Forse è proprio qui la chiave: non una definizione, ma un ecosistema. Una “scena musicale” che, pur tra contraddizioni e mode passeggere, continua a trovare il modo di sorprendere.


Una chiamata a riscoprire la memoria


Il rischio è che il lavoro di artisti che hanno riempito i club e plasmato il gusto di migliaia di persone finisca nel dimenticatoio, non adeguatamente raccontato e conservato per le future generazioni. La musica di questi artisti vive sui social media e nelle piattaforme di streaming, ma manca un archivio organico che ne celebri l'impatto culturale e la trascini al di là del successo effimero del momento.

La frustrazione è comprensibile e condivisa da molti. In un'epoca di frammentazione, la sfida non è solo quella di creare nuova musica, ma di trovare nuovi modi per raccontarla, per catalogarla e per preservare il patrimonio culturale di un'intera generazione che, altrimenti, rischia di finire nel dimenticatoio.

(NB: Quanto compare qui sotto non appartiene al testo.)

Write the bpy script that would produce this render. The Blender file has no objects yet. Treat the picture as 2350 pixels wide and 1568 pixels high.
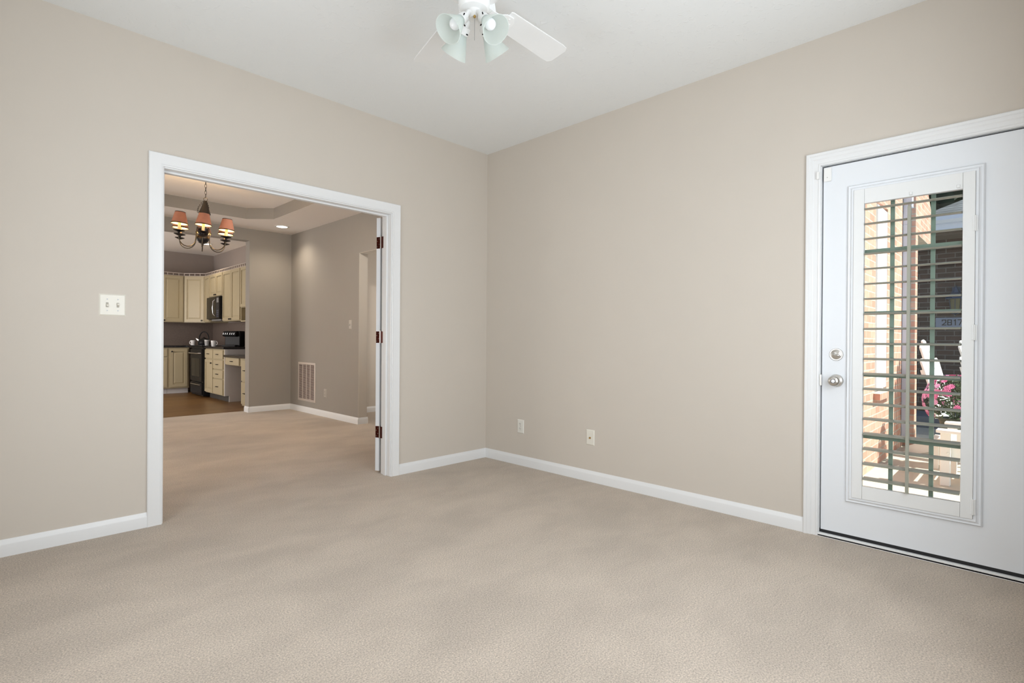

Forse la risposta non sta nel resuscitare il passato, ma nel costruire un nuovo modello: un archivio digitale collaborativo, alimentato da appassionati, curatori ed esperti, che possa diventare un punto di riferimento per la scena contemporanea. Un luogo dove la storia non sia frammentata ma interconnessa, dove il passato si incontri con il presente e dove la critica torni a essere non solo un commento, ma uno strumento di memoria collettiva.